Photograph courtesy of Scala/Art Resource, N.Y.

Most of the biblical account of Moses’ life deals with his role as a public leader appointed by God, but Sandro Botticelli’s 15th-century fresco, painted on a side wall of the Sistine Chapel, depicts the more personal events from the first chapters of his life (Exodus 2:1–4:20).

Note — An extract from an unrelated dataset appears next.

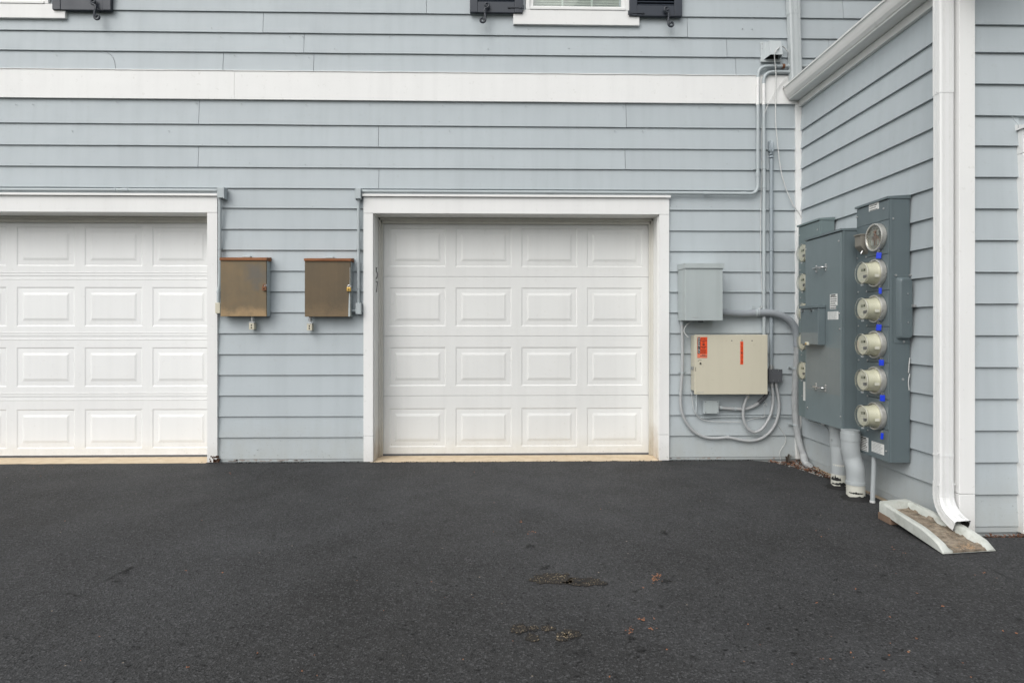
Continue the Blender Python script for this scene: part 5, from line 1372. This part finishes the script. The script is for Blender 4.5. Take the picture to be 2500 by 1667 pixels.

Moses appears seven times and is clearly identifiable by his bright gold clothes and dark green cloak. At the far right, two figures watch as Moses attacks the Egyptian taskmaster; perhaps they are the spies who will report the deed to Pharaoh. Above this scene, Moses can be seen fleeing to Midian, where (at bottom center) he encounters Zipporah and her sisters at the well. He sends away the troublemaking shepherds (center) who had been bothering the young women and waters the girls’ sheep. Moses’ first encounter with God, at the burning bush, is depicted in two episodes at upper left. The right-hand scene shows him removing his shoes because he stands on holy ground; just to the left, Moses kneels before God as he emerges from the flames. On the far left, Moses takes his family—his two sons and his wife Zipporah, in the blue dress—with him as he returns to Egypt, at last prepared to follow God’s command and free the Hebrew slaves.